Aún la bonanza de las commodities se ha desperdiciado. Entre 2003 a 2011 el superávit comercial total superó los 100.000 millones de dólares pero, desgraciadamente, una parte considerable de esa enorme masa de recursos fue a alimentar el atesoramiento de divisas.
Lamentablemente, nunca se pudo avanzar en programas de competitividad que trascendieran las necesidades de corto plazo. En consecuencia, Argentina no ha logrado mejorar su inserción en los flujos globales de comercio y en las cadenas globales de valor. Desde hace más de medio siglo es una de las economías más cerradas del mundo.
No repetir nuestra historia implica (¡y es lo que hay que hacer!) avanzar en un programa que gire en torno a una concepción de la competitividad amplia y profunda, adaptada a las necesidades de la modernidad. Argentina, como hemos marcado, y somos todos actores de este contexto, no ha podido todavía "domar" los problemas económicos típicos del siglo XX; lo tendrá que hacer pero, al mismo tiempo, tendrá que lidiar con los desafíos del siglo XXI.
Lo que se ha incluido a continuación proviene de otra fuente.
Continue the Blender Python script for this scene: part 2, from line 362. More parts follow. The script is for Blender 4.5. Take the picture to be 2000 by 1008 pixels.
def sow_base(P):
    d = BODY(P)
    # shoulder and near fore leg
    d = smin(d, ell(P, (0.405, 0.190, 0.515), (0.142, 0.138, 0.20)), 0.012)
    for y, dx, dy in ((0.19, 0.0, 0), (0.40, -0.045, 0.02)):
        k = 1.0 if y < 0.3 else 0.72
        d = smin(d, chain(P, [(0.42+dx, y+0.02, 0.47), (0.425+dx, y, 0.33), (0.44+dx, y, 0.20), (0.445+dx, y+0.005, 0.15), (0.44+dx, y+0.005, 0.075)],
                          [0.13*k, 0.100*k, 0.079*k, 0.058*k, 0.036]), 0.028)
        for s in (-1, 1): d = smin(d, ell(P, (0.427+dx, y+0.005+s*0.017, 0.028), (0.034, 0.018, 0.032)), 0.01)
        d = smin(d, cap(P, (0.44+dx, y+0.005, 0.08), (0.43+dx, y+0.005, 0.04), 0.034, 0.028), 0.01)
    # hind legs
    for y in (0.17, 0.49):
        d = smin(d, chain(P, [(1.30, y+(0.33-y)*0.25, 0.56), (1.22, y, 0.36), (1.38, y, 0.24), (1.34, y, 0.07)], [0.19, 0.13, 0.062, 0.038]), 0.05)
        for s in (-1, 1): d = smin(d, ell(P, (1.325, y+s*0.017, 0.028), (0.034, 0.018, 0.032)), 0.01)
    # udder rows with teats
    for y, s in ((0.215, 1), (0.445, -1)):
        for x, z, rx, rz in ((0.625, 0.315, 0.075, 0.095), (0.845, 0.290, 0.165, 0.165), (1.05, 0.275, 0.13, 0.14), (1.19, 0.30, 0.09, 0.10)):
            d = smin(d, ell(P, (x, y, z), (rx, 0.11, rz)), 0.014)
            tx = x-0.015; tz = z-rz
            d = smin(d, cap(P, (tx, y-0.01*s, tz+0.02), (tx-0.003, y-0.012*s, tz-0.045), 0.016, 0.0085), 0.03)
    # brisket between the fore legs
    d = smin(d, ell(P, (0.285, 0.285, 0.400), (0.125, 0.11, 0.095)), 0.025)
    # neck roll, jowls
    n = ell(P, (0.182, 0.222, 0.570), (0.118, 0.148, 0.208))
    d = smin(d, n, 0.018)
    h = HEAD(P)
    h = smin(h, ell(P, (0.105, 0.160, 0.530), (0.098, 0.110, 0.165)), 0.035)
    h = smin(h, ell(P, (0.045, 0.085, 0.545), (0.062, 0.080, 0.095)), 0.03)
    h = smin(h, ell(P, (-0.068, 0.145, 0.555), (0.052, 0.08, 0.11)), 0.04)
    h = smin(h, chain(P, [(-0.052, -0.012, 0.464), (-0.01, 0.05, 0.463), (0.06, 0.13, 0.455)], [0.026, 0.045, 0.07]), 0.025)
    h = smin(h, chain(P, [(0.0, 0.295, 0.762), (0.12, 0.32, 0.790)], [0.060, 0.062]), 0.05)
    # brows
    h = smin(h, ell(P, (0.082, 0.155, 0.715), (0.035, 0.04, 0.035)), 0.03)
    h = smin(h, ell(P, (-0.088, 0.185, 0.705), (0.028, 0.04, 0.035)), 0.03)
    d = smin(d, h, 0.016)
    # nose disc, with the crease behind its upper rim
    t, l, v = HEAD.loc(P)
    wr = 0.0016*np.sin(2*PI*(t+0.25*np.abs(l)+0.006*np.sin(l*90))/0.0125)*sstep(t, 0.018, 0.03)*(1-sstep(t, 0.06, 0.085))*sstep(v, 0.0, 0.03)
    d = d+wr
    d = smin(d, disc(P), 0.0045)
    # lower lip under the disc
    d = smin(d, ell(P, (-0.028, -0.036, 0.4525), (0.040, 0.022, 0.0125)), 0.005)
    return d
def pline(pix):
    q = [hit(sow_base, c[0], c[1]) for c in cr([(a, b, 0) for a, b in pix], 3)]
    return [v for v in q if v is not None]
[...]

Hay que enfatizar que la estabilidad macroeconómica es una condición sine qua non de un programa destinado a ganar competitividad, pero habrá que avanzar en otros aspectos fundamentales: la calidad de las instituciones y el funcionamiento del sistema político, la minimización de la corrupción, la articulación entre los distintos actores del entramado productivo, la productividad, la infraestructura, la presión tributaria y la calidad del gasto, el costo laboral, el mercado de capitales y el acceso al crédito, la educación y la innovación, entre otros.
Para no volver a caer en las crisis que apuntamos más arriba, reducir la pobreza y generar incrementos reales de salarios, los argentinos tenemos que internalizar el concepto de que la única forma de hacerlo es mejorar significativamente nuestra productividad para así exportar más y competir contra lo importado.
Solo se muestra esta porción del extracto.